If there is no leaching cesspool, no privy, nor other cause of soil contamination, in the neighborhood, a well may safely be used. If cesspools must be kept on or near your, or the neighbor’s, lot, or if the ground has previously been saturated with filth, do not sink a well.

A properly built well should have walls made tight and impervious from the level of the ground-water up to the surface, in order to prevent any filtration from the soil surrounding the well. The surface of the ground should be raised somewhat at the well, and graded so as to pitch in all directions away from the well. This will prevent the entrance of surface-washings. The opening of the well must be thoroughly well covered, in order to prevent the falling into the well of vermin and smaller animals, or the washing in of decaying vegetable or organic matter. The following mode of building a well has many advantages over the ordinary way: Excavate down to the water-level, then arch the well over with stones, and place the suction-pipe into the well. Next refill with loose stones, on top of these place coarse gravel, sand, and finally clean earth. Carry the pipe above ground to the suction-pump. A thus built well is very safe against introduction of foreign matter.

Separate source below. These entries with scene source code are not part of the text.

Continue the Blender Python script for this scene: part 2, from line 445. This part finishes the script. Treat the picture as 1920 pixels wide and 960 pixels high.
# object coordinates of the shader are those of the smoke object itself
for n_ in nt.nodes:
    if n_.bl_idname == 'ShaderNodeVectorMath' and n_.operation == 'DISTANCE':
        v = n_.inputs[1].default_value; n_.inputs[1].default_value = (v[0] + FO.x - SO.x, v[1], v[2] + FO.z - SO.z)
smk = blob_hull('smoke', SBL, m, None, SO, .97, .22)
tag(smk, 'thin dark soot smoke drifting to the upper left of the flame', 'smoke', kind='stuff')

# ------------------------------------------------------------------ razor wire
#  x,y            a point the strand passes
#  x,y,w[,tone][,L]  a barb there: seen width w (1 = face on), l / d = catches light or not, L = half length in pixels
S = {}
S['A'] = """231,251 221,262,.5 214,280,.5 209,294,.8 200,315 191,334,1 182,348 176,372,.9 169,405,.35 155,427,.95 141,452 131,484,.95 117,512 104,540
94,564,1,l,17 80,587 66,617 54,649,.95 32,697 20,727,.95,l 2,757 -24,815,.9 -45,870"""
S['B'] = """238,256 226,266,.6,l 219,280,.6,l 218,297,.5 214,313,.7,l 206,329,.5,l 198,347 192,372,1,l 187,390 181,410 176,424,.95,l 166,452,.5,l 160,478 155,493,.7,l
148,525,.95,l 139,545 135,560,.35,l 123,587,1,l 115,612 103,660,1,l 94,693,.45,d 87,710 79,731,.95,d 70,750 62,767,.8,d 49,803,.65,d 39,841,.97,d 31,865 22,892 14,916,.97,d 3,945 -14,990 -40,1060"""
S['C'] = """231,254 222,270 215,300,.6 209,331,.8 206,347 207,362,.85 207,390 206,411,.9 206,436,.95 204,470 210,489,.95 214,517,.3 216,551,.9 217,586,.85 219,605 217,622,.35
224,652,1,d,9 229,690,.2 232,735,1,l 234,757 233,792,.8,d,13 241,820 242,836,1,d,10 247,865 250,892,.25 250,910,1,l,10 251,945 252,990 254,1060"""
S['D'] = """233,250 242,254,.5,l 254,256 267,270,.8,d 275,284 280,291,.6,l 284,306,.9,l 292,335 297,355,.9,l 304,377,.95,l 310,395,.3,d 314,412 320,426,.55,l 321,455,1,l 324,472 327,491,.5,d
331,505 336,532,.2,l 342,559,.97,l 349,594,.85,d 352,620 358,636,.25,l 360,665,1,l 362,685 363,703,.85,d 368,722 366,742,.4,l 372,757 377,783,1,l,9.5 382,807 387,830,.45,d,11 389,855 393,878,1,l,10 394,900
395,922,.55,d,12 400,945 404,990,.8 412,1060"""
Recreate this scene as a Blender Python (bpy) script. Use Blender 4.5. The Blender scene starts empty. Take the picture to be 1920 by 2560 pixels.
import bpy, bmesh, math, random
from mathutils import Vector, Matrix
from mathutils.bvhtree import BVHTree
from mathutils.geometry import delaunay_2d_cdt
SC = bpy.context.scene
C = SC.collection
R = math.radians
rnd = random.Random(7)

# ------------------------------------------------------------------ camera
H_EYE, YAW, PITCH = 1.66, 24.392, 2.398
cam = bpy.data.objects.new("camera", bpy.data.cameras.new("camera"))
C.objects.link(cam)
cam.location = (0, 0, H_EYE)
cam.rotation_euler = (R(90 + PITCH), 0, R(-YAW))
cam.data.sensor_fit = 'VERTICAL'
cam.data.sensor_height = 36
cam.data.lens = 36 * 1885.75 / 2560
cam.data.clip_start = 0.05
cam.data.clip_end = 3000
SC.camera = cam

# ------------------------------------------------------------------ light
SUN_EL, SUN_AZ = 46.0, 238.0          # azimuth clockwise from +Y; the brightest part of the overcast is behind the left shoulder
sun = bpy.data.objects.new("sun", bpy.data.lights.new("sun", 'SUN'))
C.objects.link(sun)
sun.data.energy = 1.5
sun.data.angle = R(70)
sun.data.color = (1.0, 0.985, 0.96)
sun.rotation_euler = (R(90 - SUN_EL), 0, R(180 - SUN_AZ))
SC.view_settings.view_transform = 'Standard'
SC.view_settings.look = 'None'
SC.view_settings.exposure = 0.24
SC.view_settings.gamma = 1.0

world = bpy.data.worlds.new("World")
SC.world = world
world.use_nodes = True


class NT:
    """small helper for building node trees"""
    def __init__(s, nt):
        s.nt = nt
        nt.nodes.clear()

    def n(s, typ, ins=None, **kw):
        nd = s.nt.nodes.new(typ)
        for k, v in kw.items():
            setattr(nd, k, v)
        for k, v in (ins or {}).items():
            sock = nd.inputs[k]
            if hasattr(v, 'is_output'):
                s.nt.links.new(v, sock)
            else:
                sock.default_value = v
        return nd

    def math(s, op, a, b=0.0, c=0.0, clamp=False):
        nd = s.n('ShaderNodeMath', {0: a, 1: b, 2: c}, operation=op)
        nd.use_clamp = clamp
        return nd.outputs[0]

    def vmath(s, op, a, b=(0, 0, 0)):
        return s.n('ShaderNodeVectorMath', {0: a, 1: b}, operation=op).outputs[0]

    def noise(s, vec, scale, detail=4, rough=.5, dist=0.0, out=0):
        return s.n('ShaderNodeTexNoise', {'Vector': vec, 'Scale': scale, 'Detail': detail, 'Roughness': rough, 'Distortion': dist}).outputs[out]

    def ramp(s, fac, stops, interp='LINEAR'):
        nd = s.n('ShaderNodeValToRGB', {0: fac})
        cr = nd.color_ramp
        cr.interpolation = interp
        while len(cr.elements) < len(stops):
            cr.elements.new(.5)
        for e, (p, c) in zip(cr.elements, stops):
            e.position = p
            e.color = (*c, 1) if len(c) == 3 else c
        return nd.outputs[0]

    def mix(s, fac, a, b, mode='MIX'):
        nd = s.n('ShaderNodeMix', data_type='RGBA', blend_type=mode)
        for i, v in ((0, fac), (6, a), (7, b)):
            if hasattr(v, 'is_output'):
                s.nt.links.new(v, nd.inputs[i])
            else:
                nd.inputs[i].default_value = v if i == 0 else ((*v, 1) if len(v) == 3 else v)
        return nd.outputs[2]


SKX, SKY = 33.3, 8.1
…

The best wells are probably what are called “driven wells” or “Abyssinian” wells. They are constructed as follows: A wrought-iron tube, 1½ to 2 inches diameter, having at its end a steel point perforated with numerous holes, is driven into the ground, which must, of course, be free from stones or boulders, until the ground water is reached. If necessary, several lengths of tubing are screwed together by means of couplings. The upper end of the tube is attached to the pump, and continued suction will soon wash away the sand at the lower end of the pipe, and furnish a stream of clear water.

Wherever a well cannot be sunk, cottages should be supplied with rain water collected from the roof and stored either in tanks placed in the garret, or else in underground cisterns. The latter keep the temperature of the water moderately low throughout the year. Most people, unaccustomed to drink rain water, object to it on account of its flat taste, but if it is carefully collected, properly stored, boiled before use, filtered, cooled with ice and well aerated, it makes an exceedingly wholesome and agreeable drink.